Typically, at the first sign of danger or human contact, snakes will usually flee. Most snakes strike in defense as a last resort. Non-venomous snakes are usually harmless.

While there is no one clear rule to use to tell the difference between a venomous snake and a non-venomous snake every time, there are some useful features to point notice.

Eye pupil shape is one way. Most venomous snakes have an elliptical pupil while most non-venomous snakes have a round pupil. Though hopefully nobody is that close to tell!

Many of you probably know the old limerick regarding color: “Red and yellow kill a fellow, red and black friend of Jack.” This rhyme refers to the colors that touch each other, which is most helpful when comparing the coral and king snake.

One myth to be aware of is about head shape: a triangular head does not necessarily mean the snake is venomous. In fact, most snakes have a triangle-shaped head.

The three rattlesnakes are easily identified by the rattle at the tip of their tales.

Cottonmouths, unlike non-venomous water snakes, typically swim on top of the water with their heads elevated, according to the DNR.

And copperheads have a pattern of dark brown, hourglass or saddle-shaped crossbands along their back.

Here are some details on a few non-venomous snake species commonly found in Georgia:

• The most notable, the eastern indigo snake, is an endangered species of snake native to us here in Bryan County, especially in the south end. It is quite large and is best identified by its glossy, iridescent, blue-black coloration. It is one of the snakes to be appreciated rather than feared as it eats other snakes and pests.

• King snakes are found in a wide variety of habitats. Adults can reach 4 feet in length. Eastern king snakes are black with light yellow or whitish crossbands. They feed on the regular snake fare and other snakes, including venomous species. King snakes are immune to the venom of rattlesnakes, cottonmouths and copperheads.

• Water snakes are found in aquatic environments. However, some species have been spotted several hundred feet away from water. Water snakes often grow to a length of 4 feet and are light brown on top with darker squares on the back and sides.

• The brown water snake is the most common and is often mistaken for the venomous cottonmouth. This snake frequently basks on tree limbs that overhang the water. Brown water snakes feed almost exclusively on fish.

• Garter snakes are found in habitats that are damp, although not necessarily near permanent water. They are usually less than 2 feet long but can get longer. They have three yellow longitudinal stripes on a dark body.

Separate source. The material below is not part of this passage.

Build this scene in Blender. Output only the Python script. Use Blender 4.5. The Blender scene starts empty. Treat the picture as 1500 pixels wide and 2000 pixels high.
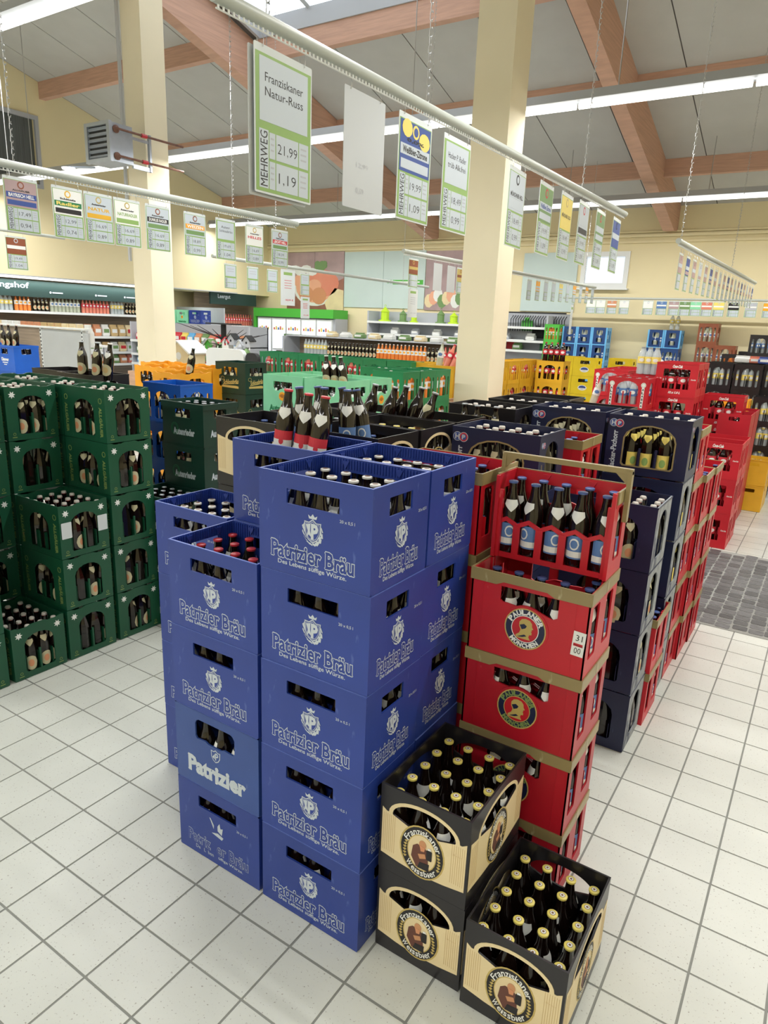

Their bellies are white or light yellow. This species gives birth to live young, sometimes having more than 50 babies. Garter snakes feed on fish, small reptiles and amphibians.

• Rat snakes are our most commonly found snake,usually in wooded or swampy areas. Adults grow to more than 4 feet in length. Coastal species are olive with four dark stripes on their backs.

They feed on birds, rats, mice and squirrels. They are known as “chicken snakes” in farming areas because they readily eat caged chickens. This is one of the snakes that can be appreciated for its value rather than feared as a threat.

• Black racers are found in a wide variety of habitats. Racers are frequently seen crossing highways during the day.

Adults are usually slender, 3-5 feet long and black except for a white chin. They feed on frogs, rodents, birds, lizards and insects.

To avoid all snake species, be cautious when gardening and performing lawn chores. You can also limit your encounters with snakes by not creating habitats for them in your yard.